### WHAT IS NEEDED
From the entries below, copy out every line with "finishes" in it.

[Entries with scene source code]
□ □ □ □ □
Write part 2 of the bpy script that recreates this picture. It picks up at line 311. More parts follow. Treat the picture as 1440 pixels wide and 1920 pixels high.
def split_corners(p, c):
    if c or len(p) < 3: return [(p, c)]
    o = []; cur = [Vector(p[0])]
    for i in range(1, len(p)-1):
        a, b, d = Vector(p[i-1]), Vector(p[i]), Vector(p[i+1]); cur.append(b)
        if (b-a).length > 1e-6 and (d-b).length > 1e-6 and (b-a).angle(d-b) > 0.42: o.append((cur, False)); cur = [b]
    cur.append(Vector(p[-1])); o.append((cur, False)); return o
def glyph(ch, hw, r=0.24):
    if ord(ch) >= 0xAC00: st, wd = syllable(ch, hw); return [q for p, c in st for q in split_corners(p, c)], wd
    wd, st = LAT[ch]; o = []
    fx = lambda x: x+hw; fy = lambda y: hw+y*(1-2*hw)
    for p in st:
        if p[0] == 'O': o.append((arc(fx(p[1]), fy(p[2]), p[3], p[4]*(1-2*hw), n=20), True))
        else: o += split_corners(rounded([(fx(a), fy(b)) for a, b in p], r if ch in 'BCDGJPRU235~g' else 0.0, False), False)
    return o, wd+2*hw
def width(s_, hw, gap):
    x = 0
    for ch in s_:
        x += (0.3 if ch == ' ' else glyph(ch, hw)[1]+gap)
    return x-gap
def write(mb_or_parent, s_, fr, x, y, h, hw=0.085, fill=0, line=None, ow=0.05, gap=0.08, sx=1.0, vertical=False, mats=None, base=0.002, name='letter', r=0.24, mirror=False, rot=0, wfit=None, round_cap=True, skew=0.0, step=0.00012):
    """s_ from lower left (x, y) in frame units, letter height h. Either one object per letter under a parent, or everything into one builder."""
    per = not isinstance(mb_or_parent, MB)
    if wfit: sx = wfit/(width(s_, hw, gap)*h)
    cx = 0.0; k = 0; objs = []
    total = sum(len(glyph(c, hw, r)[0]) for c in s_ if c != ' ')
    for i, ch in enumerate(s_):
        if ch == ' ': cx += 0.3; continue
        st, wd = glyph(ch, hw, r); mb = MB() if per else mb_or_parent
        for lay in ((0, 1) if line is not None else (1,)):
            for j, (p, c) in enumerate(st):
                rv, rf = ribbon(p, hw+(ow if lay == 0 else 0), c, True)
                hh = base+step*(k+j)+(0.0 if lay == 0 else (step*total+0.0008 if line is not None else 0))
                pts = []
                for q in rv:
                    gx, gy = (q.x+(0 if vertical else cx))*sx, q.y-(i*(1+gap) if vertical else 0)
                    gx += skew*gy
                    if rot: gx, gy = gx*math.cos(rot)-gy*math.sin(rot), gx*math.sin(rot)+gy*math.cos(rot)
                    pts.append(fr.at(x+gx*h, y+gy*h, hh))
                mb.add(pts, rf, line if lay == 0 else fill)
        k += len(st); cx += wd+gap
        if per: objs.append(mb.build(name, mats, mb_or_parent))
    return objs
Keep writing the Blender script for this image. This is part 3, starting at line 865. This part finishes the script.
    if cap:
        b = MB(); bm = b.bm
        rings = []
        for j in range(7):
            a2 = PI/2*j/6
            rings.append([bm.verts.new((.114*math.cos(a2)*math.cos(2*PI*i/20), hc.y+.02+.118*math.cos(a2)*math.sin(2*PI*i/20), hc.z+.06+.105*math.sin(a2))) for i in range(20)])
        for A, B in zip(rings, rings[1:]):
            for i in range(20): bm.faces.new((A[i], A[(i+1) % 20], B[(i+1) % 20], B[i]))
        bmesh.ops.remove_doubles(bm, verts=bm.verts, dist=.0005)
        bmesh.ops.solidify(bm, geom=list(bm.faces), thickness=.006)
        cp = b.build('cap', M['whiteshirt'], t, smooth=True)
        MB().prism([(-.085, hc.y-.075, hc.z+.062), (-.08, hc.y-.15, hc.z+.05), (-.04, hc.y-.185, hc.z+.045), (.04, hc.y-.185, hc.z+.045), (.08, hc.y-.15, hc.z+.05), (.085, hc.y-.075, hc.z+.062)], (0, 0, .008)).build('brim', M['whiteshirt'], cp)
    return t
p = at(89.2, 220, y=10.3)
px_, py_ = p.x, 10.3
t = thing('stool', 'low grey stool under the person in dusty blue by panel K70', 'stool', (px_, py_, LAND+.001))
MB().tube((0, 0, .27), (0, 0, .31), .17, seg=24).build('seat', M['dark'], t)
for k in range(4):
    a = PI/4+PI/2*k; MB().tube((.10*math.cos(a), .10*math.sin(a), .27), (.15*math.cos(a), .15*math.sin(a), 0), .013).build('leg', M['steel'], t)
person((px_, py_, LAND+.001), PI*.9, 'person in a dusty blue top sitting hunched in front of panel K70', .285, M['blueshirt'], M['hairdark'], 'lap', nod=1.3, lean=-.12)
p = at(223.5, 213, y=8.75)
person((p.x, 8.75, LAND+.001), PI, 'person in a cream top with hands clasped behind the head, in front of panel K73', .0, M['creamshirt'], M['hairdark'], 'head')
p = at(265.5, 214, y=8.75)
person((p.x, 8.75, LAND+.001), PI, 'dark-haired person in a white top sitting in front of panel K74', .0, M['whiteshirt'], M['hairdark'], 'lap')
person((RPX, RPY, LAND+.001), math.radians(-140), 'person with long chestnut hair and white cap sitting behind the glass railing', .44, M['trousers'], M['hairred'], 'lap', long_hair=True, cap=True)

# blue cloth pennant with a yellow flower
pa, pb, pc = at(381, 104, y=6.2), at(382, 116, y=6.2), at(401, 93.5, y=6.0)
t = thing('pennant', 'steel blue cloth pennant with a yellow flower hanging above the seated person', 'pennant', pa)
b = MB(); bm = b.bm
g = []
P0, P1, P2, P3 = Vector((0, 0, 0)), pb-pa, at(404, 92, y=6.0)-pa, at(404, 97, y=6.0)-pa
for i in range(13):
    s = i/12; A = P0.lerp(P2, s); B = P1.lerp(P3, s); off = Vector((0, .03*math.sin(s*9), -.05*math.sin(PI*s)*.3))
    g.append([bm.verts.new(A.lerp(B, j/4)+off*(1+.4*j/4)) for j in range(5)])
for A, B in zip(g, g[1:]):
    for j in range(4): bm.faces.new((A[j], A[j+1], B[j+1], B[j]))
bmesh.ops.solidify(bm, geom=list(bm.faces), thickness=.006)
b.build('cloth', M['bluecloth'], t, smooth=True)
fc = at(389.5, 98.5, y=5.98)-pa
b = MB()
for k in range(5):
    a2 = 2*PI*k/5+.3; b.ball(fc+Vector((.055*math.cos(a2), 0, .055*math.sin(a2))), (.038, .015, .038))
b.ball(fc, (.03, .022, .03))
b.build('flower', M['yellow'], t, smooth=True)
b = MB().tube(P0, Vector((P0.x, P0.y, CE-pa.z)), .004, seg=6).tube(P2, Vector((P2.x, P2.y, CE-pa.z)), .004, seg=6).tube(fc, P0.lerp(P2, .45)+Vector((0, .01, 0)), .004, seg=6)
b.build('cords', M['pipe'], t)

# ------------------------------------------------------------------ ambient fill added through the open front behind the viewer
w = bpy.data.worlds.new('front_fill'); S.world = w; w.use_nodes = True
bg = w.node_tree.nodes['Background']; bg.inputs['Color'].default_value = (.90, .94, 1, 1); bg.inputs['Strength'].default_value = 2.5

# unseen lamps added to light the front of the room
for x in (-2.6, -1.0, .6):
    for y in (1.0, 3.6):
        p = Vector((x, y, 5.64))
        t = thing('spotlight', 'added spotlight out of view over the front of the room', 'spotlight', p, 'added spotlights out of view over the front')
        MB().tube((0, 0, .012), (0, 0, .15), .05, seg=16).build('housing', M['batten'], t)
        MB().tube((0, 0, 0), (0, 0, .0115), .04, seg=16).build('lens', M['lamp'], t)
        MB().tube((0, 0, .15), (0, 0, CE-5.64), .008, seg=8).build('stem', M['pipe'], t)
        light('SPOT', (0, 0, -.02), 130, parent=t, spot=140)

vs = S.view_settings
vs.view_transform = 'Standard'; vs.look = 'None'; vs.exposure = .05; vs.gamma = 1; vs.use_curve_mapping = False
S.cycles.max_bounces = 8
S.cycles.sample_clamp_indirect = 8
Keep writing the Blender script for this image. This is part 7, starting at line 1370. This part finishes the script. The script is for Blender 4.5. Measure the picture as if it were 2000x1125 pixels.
□ □ □ □ □
### WRITTEN SOLUTION
Keep writing the Blender script for this image. This is part 3, starting at line 865. This part finishes the script.
Keep writing the Blender script for this image. This is part 7, starting at line 1370. This part finishes the script. The script is for Blender 4.5. Measure the picture as if it were 2000x1125 pixels.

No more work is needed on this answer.